What type of external coolant leak do you have that you can not stop? I have never heard of or seen an external leak that was not easy to get under control? They make test strips that can detect combustion by products in the coolant since you have an external leak still you can not go by the consumption because it might all be going outside of the engine. If the repair internaly was done properly then their should not be any combustion byproducts in the coolant.


As far as the GM 60°V6's are concerned they always have been junk! Even with the updates to them they remain a cheap design that is just dreadful when compared to all of the other modern V6's used by most automotive companies. Compare GM's 60°V6's to Nissian VQ engine or the Buick 3.8 or Toyota's current V6's or Audi's etc.........No matter how you slice it they are outdated low grade crudely built junk! It is a price point engine in every way. I used to have a bunch of failed pistons on my desk as paper weights and candy dish's when I worked at GM. I can honestly say that the piston in a Brig's and stratton lawnmower is not only better design but is built to higher levels of quality control and with better materials that is the sad part. If someone sent me pistons like the Mahl built pistons that GM use's in the 60°V6 for a rebuild on any engine I would reject them right away. Those engines have had piston issues, rod bearing issues, intake gasket issues, oil drive unit,lifter issues you name it! I have never seen an engine with more problems stay on in production for so long with so few upgrades. GM went so far as to claim that rod knock was not considered a durability issue based on their 3 year 36,000 mile validation testing!!! Here in Michigan the knocking of a 60°V6 is so common that no one even pays it any attention!LOL


The Buicks arent any better when it comes to coolant leaks grrr
 
Wow, if true for the 10W30 grade as well then my numbers could be way off. Might be worth it to have my 10W30 run...hmm. Does anyone think anything of potassium? It dropped from 60 to 20. In the inital report it was half the sodium number and now it is 3%.
 
Dexcool has lots of potassium but I'm not sure about G-05. The fact potassium is low is possibly a good sign. I'd switch over to something that safely doesn't have sodium like Penzoil and run a couple of short OCI's and then check again. If you want other options for oils without sodium call Blackstone, thcy can probably tell you what other options are. They specifically recommend not using oils with sodium if you are going to have any questions about a coolant leak.
 
Yeah, and I was reading the G05 has silicates (Si) and Dexcool is supposed to have almost none. Si did go up..but.. I also had the thing open to dirt or whatever else of course when I was doing the repair. The fact lead went up makes me think it IS actually just dirt.
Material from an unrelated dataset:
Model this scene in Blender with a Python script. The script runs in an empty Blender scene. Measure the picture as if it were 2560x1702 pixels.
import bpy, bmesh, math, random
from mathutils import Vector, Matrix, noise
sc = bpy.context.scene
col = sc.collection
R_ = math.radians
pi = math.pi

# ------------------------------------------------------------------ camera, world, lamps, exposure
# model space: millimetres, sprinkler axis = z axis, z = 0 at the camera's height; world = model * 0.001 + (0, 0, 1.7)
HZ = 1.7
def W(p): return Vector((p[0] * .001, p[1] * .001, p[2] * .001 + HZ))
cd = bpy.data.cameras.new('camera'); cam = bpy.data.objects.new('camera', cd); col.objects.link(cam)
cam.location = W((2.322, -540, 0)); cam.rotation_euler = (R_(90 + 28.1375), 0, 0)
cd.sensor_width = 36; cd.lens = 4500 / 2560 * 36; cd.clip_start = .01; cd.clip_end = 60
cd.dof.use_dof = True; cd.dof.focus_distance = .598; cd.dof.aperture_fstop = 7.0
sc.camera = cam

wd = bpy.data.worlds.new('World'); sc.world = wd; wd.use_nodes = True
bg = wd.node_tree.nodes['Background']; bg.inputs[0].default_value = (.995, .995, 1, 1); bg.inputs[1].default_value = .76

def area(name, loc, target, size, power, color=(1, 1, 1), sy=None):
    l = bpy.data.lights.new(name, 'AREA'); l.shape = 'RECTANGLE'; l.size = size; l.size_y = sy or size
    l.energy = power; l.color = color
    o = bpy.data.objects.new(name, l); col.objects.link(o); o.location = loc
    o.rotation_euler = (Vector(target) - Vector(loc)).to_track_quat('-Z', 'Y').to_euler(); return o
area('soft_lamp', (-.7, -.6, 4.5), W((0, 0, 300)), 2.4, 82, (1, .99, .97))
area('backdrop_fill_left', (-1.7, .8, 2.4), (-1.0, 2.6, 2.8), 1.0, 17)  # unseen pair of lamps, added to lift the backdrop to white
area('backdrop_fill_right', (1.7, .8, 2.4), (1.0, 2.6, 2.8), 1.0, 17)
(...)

It could all be coincidence.
 
This can be boiled down to the contaminates still being in the oil from the inital repair.

You need to RELAX and lower your anxiety.

The stuff won't just disappear from your engine. Give it a couple oil changes and you will be fine.

By the the number you have in your report, they are too low to be a leak, they are just residual numbers.

Just chnage the oil WITH ANY OIL and the nmbers will eventually fall to near nothing.

But for cripes sake, RELAX and stop FREAKING OUT.